Pela primeira vez em seus seis anos de atuação, o Museu Transgênero de História e Arte (MUTHA) recebeu apoio institucional continuado para manter e expandir suas atividades. O fomento veio através do edital “Programa Funarte de Apoio a Ações Continuadas 2023 – Espaços Artísticos”, com o projeto “Manutenção do Museu Transgênero de História e Arte 2024”. A iniciativa marca um importante passo para a sustentabilidade da instituição, que atua na valorização da memória e da produção artística de pessoas trans, travestis e não-binárias no Brasil.
Com os recursos, o MUTHA viabilizou uma série de ações inéditas, como o registro formal da organização não governamental responsável pela gestão do museu e de seu Arquivo Histórico. Essa formalização permite que o espaço receba doações financeiras e de acervos, além de consolidar sua estrutura de governança. Segundo o artista e gestor Ian Habib, fundador do museu, a expectativa é sensibilizar também o público cisgênero para contribuir com a manutenção da instituição. “É essencial que pessoas não trans compreendam a importância de apoiar iniciativas como o MUTHA, seja com doações de itens históricos, obras de arte ou recursos financeiros, para garantir sua continuidade”, afirmou.
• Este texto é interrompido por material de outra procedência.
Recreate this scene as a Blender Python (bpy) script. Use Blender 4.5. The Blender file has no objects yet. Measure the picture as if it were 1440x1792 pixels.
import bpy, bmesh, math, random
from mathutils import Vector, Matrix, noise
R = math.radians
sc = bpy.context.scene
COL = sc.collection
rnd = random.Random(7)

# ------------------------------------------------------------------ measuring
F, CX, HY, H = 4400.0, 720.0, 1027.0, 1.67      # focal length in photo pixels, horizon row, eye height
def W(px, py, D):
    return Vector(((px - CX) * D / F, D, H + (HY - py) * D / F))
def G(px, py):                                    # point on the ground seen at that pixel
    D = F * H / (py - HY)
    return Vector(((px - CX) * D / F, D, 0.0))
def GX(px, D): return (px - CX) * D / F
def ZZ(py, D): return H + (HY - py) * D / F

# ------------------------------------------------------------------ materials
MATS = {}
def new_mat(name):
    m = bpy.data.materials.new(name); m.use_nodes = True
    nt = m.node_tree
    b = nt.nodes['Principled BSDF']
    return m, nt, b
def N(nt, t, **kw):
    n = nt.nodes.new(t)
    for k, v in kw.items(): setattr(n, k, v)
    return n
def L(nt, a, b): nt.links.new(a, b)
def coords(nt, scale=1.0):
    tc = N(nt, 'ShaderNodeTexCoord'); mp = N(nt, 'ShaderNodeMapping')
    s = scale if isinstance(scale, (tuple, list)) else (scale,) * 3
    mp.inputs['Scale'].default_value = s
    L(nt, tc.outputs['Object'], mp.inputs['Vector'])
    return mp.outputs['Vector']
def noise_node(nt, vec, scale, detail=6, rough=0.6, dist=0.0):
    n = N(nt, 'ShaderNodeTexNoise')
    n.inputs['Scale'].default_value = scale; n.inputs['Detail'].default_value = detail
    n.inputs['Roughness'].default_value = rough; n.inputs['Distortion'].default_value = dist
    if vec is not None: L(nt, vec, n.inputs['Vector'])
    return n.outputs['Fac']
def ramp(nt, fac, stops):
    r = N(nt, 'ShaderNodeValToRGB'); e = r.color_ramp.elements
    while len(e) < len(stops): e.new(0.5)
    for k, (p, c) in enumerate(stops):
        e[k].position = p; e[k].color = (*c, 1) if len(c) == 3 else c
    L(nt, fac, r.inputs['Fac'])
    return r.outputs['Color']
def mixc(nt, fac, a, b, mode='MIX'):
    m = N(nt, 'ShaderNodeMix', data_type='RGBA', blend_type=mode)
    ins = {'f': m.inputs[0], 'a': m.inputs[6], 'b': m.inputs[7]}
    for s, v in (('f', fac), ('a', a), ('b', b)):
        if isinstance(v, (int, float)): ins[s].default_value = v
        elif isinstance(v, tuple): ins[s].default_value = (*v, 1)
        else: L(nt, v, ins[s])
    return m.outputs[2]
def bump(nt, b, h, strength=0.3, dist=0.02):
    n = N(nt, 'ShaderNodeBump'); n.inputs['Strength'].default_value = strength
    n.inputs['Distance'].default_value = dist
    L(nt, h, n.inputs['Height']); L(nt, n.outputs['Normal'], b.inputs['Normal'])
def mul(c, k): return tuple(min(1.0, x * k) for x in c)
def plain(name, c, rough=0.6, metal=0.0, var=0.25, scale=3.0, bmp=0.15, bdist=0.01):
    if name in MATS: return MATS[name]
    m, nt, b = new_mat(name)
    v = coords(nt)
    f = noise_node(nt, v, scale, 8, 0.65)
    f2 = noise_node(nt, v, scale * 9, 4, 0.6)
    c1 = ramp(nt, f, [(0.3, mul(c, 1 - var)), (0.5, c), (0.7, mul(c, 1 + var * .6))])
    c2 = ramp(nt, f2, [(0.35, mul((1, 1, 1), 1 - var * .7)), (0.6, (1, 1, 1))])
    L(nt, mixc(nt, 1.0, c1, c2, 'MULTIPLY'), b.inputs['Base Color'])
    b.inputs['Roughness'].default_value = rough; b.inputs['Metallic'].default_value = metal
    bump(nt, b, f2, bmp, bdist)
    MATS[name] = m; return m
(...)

Entre as principais realizações do projeto estão:
Criação da primeira política de salvaguarda do acervo, voltada à preservação e segurança das coleções;
Atualização do site institucional, com implementação de versões multilíngues, fortalecendo o processo de internacionalização;
Manutenção cotidiana do acervo, com destaque para a atualização do Arquivo Artístico de Dados (AAD), um banco que mapeia artistas trans, travestis, intersexo, indígenas LGBTQIAPN+ e pessoas não-binárias atuantes em diversas áreas;
Adequação e criação de documentos museológicos essenciais à gestão do espaço.
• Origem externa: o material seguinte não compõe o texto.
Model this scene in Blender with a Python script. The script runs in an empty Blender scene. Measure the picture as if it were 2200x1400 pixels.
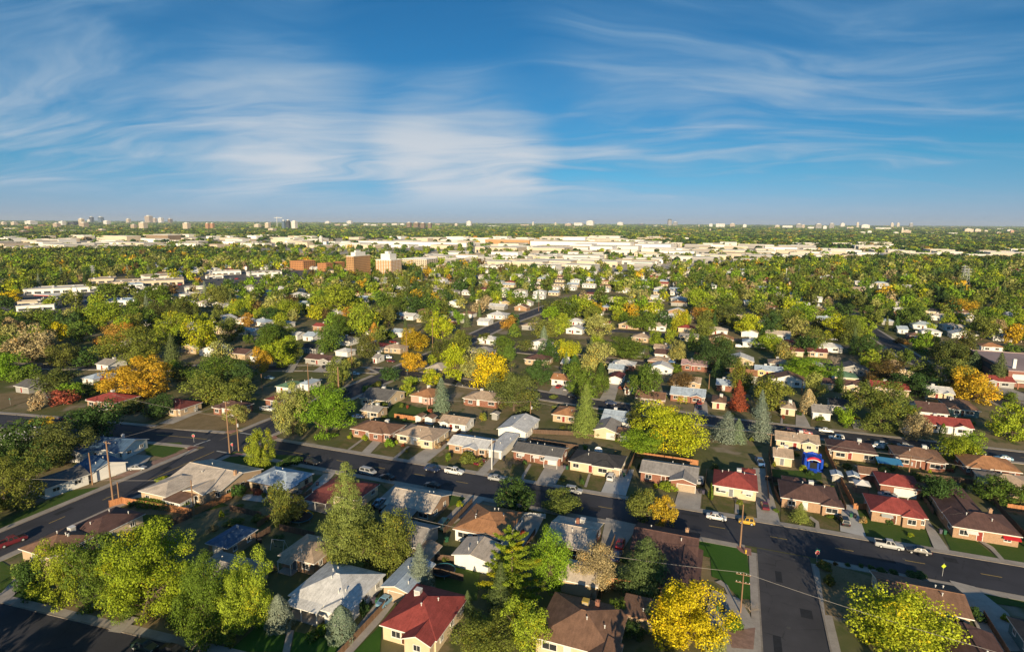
import bpy, bmesh, math, random
import numpy as np
from mathutils import Vector, Matrix
rnd = random.Random(7)
scene = bpy.context.scene
col = scene.collection
R = math.radians

# ---------------------------------------------------------------- camera
CAM_H = 70.0
F_PX, PITCH, ROLL, YAW = 1258.86, 0.173915, 0.0058529, 0.3608275   # in pixels of a 2200 x 1400 frame / radians
def cam_basis():
    cp, sp = math.cos(PITCH), math.sin(PITCH)
    fwd = np.array([-math.sin(YAW)*cp, math.cos(YAW)*cp, -sp])
    right = np.array([math.cos(YAW), math.sin(YAW), 0.0])
    up = np.cross(right, fwd)
    c, s = math.cos(ROLL), math.sin(ROLL)
    return fwd, c*right + s*up, -s*right + c*up
FWD, RIGHT, UP = cam_basis()
cam_data = bpy.data.cameras.new('camera')
cam_data.sensor_width = 36.0
cam_data.lens = 36.0*F_PX/2200.0
cam_data.clip_start = 1.0
cam_data.clip_end = 90000.0
cam = bpy.data.objects.new('camera', cam_data)
col.objects.link(cam)
M3 = Matrix(((RIGHT[0], UP[0], -FWD[0]), (RIGHT[1], UP[1], -FWD[1]), (RIGHT[2], UP[2], -FWD[2])))
cam.matrix_world = Matrix.Translation((0, 0, CAM_H)) @ M3.to_4x4()
scene.camera = cam

def ray(px, py):
    d = (px-1100)*RIGHT - (py-700)*UP + F_PX*FWD
    return d/np.linalg.norm(d)
def ground(px, py, z=0.0):
    d = ray(px, py)
    t = (z-CAM_H)/d[2]
    return d[0]*t, d[1]*t
def proj(x, y, z):
    v = np.array([x, y, z-CAM_H])
    w = v @ FWD
    return 1100 + F_PX*(v @ RIGHT)/w, 700 - F_PX*(v @ UP)/w, w
# survey windows of the photograph: origin and scale
WIN = {1: (0, 850, .3928), 2: (600, 850, .3929), 3: (1100, 850, .3929), 4: (1600, 850, .3929),
       5: (0, 600, .2727), 6: (550, 600, .2727), 7: (1100, 600, .2727), 8: (1600, 600, .2727),
       9: (0, 450, .2727), 10: (550, 450, .2727), 11: (1100, 450, .2727), 12: (1600, 450, .2727)}
def q(c, a, b):
    x0, y0, s = WIN[c]
    return x0+a*s, y0+b*s
def g(c, a, b, z=0.0):
    return ground(*q(c, a, b), z)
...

Acervo Transcestral: resgate da memória de pessoas corpo e gênero variantes falecidas
Um dos marcos mais simbólicos do projeto foi a inauguração do primeiro acervo museológico do país dedicado à memória de pessoas corpo e gênero variantes falecidas, denominado Acervo Transcestral. Hospedado no Arquivo Digital do MUTHA (AD), o acervo surge a partir de uma pesquisa histórica aprofundada e da criação de um prêmio voltado à aquisição de itens relacionados a essas trajetórias. A iniciativa resultou na seleção de cinco pesquisadores e pesquisadoras por meio de chamada pública, resultando na incorporação de 100 novos itens ao acervo.
Entre os destaques estão:
Coleção Cintura Fina, com 11 itens que retratam a trajetória da icônica travesti Cintura Fina, figura emblemática da boemia de Belo Horizonte entre os anos 1950 e 1980, em homenagem ao historiador Luiz Morando;
Coleção Demétrio Campos, composta por 20 itens relacionados à memória do homem trans Demétrio Campos, cuja cremação foi viabilizada por uma campanha conduzida pelo MUTHA em parceria com sua mãe, Ivoni Campos. A campanha atendeu a um desejo registrado em seu diário e deu início à constituição de sua coleção museológica;
Outros acervos relevantes, como os de João W. Nery, Anyky Lima, Taya Carneiro, Filipe dos Santos e Maria Antonia também passaram a integrar o conjunto de memórias preservadas.
Política de Acervos: um marco inédito no Brasil
Outra realização relevante foi a criação da “Primeira Política de Acervos do Museu Transgênero de História e Arte” (PAMUTHA), documento pioneiro no país voltado à gestão museológica com enfoque transgênero. Disponível gratuitamente em formato e-book no site do museu, a política orienta os processos de formação, aquisição, organização, preservação e difusão dos acervos entre os anos de 2024 e 2029.
Mais do que um documento técnico, a PAMUTHA representa um posicionamento político e ético da instituição diante da necessidade de consolidar a memória trans no Brasil. Trata-se de um instrumento fundamental para garantir a continuidade, integridade e representatividade do acervo, alinhado às melhores práticas museológicas e ao compromisso com os direitos humanos e a diversidade.